Investor Rights Agreement
Effective upon the consummation of the previously announced transactions (the “Transactions”) pursuant to the terms of the Merger Agreement, Blue Owl, Blue Owl GP, Blue Owl Holdings LP, Blue Owl Carry LP, each of Douglas Ostrover, Marc Lipschultz and Michael Rees (the “Principals”) and Marc Zahr entered into an Investor Rights Agreement (the “Investor Rights Agreement”). The Investor Rights Agreement provides, among other things, that Blue Owl, each of the Principals and Marc Zahr shall take all Necessary Action (as defined under the Investor Rights Agreement) to elect Marc Zahr as a member of the Board of Directors of Blue Owl (the “Board”) and executive committee of Blue Owl, and Mr. Zahr will enter into a contractual lock-up with respect to Blue Owl common stock or Common Units held by Mr. Zahr and his affiliated entities.

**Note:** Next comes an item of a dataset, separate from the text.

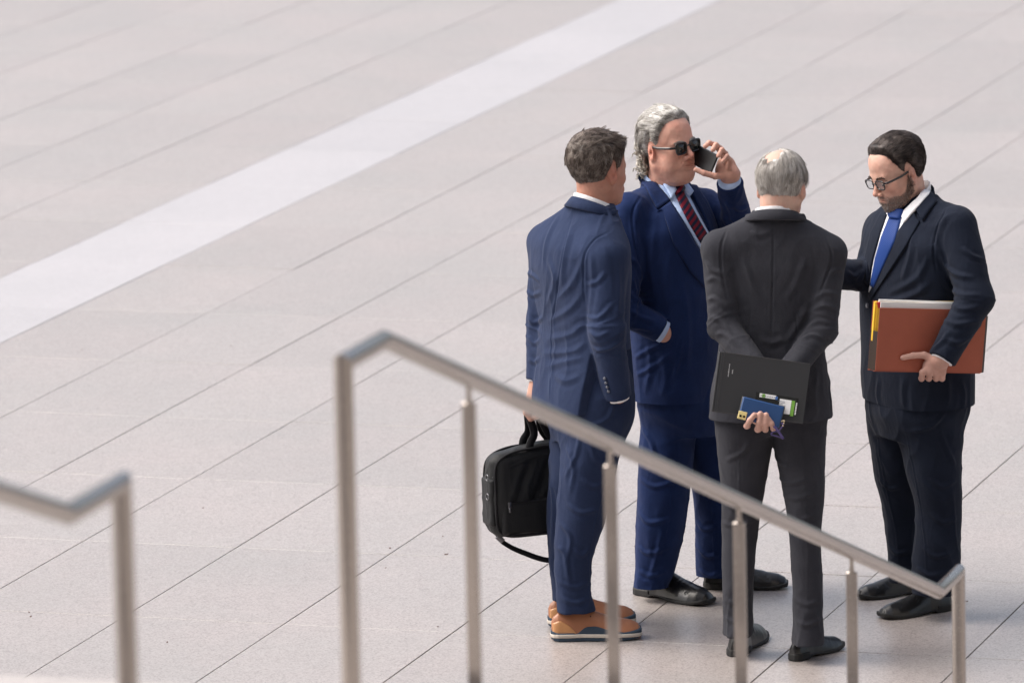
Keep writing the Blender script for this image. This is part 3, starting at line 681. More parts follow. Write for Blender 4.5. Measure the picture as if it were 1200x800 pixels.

Registration Rights Agreement
Upon consummation of the Transactions, pursuant to the Merger Agreement, Blue Owl, the holders party thereto, including Mr. Zahr and Augustus, entered into a Registration Rights Agreement (the “Registration Rights Agreement”), that provides each of the holder parties, including Mr. Zahr and Augustus, with certain registration rights. The Registration Rights Agreement will, among other things, require Blue Owl to use its reasonable best efforts to file a resale shelf registration statement in the future registering each Holder’s (as defined under Registration Rights Agreement) resale of the shares of Blue Owl’s common stock and will provide each Holder with certain customary piggyback registration rights with respect to such shares of common stock, subject to the limitations set forth therein.
Employment Agreement and Restrictive Covenant Agreement
Simultaneously with the execution of the Merger Agreement, Blue Owl entered into an employment and restrictive covenant agreement with Marc Zahr to be effective as of the Closing (as amended and restated on December 29, 2021, the “Employment Agreement”). The term of the Employment Agreement is perpetual until terminated in accordance with its terms.
Mr. Zahr is entitled during his employment to an annual base salary of $500,000, additional compensation, paid quarterly, in an amount equal to a specified percentage of the management fee (depending on the applicable termination date and achievement of first and second earnouts set forth in the Merger Agreement) and certain other revenues of Blue Owl less Mr. Zahr’s base salary (subject to a 10% holdback and an annual true-up following receipt of audited Blue Owl financials) (the “Additional Compensation”), and to participate in Blue Owl’s employee benefit plans, as in effect from time to time.